## Work to do
Return all of the entries exactly, with nothing added or left out.

start Source records

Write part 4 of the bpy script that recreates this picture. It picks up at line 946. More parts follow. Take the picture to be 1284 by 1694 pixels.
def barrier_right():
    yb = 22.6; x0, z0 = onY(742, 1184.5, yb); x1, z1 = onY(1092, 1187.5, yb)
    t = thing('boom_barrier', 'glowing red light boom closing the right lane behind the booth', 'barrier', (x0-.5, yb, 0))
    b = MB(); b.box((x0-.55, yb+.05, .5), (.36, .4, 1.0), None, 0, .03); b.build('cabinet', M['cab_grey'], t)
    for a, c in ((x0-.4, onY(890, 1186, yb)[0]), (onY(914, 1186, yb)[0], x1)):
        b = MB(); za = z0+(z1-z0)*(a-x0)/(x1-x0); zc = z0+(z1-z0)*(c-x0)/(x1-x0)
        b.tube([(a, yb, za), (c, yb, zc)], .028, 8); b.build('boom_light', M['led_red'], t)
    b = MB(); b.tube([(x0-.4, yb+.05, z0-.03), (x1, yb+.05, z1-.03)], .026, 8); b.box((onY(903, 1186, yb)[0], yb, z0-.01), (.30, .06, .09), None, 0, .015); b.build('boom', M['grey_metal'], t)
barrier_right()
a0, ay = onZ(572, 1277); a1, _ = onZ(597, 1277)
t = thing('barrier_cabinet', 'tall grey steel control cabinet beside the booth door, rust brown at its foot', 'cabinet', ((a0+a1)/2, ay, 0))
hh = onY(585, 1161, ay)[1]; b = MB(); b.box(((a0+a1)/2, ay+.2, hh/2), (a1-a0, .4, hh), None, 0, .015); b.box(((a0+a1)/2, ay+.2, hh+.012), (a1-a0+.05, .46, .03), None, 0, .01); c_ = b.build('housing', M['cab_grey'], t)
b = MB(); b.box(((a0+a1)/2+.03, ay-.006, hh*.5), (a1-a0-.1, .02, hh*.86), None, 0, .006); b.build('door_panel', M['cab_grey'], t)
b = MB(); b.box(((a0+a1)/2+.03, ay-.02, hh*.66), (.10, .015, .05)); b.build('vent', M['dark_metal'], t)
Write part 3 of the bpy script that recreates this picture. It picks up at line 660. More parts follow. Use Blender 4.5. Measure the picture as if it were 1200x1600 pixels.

end Source records

## Written reply
Write part 4 of the bpy script that recreates this picture. It picks up at line 946. More parts follow. Take the picture to be 1284 by 1694 pixels.
def barrier_right():
    yb = 22.6; x0, z0 = onY(742, 1184.5, yb); x1, z1 = onY(1092, 1187.5, yb)
    t = thing('boom_barrier', 'glowing red light boom closing the right lane behind the booth', 'barrier', (x0-.5, yb, 0))
    b = MB(); b.box((x0-.55, yb+.05, .5), (.36, .4, 1.0), None, 0, .03); b.build('cabinet', M['cab_grey'], t)
    for a, c in ((x0-.4, onY(890, 1186, yb)[0]), (onY(914, 1186, yb)[0], x1)):
        b = MB(); za = z0+(z1-z0)*(a-x0)/(x1-x0); zc = z0+(z1-z0)*(c-x0)/(x1-x0)
        b.tube([(a, yb, za), (c, yb, zc)], .028, 8); b.build('boom_light', M['led_red'], t)
    b = MB(); b.tube([(x0-.4, yb+.05, z0-.03), (x1, yb+.05, z1-.03)], .026, 8); b.box((onY(903, 1186, yb)[0], yb, z0-.01), (.30, .06, .09), None, 0, .015); b.build('boom', M['grey_metal'], t)
barrier_right()
a0, ay = onZ(572, 1277); a1, _ = onZ(597, 1277)
t = thing('barrier_cabinet', 'tall grey steel control cabinet beside the booth door, rust brown at its foot', 'cabinet', ((a0+a1)/2, ay, 0))
hh = onY(585, 1161, ay)[1]; b = MB(); b.box(((a0+a1)/2, ay+.2, hh/2), (a1-a0, .4, hh), None, 0, .015); b.box(((a0+a1)/2, ay+.2, hh+.012), (a1-a0+.05, .46, .03), None, 0, .01); c_ = b.build('housing', M['cab_grey'], t)
b = MB(); b.box(((a0+a1)/2+.03, ay-.006, hh*.5), (a1-a0-.1, .02, hh*.86), None, 0, .006); b.build('door_panel', M['cab_grey'], t)
b = MB(); b.box(((a0+a1)/2+.03, ay-.02, hh*.66), (.10, .015, .05)); b.build('vent', M['dark_metal'], t)
Write part 3 of the bpy script that recreates this picture. It picks up at line 660. More parts follow. Use Blender 4.5. Measure the picture as if it were 1200x1600 pixels.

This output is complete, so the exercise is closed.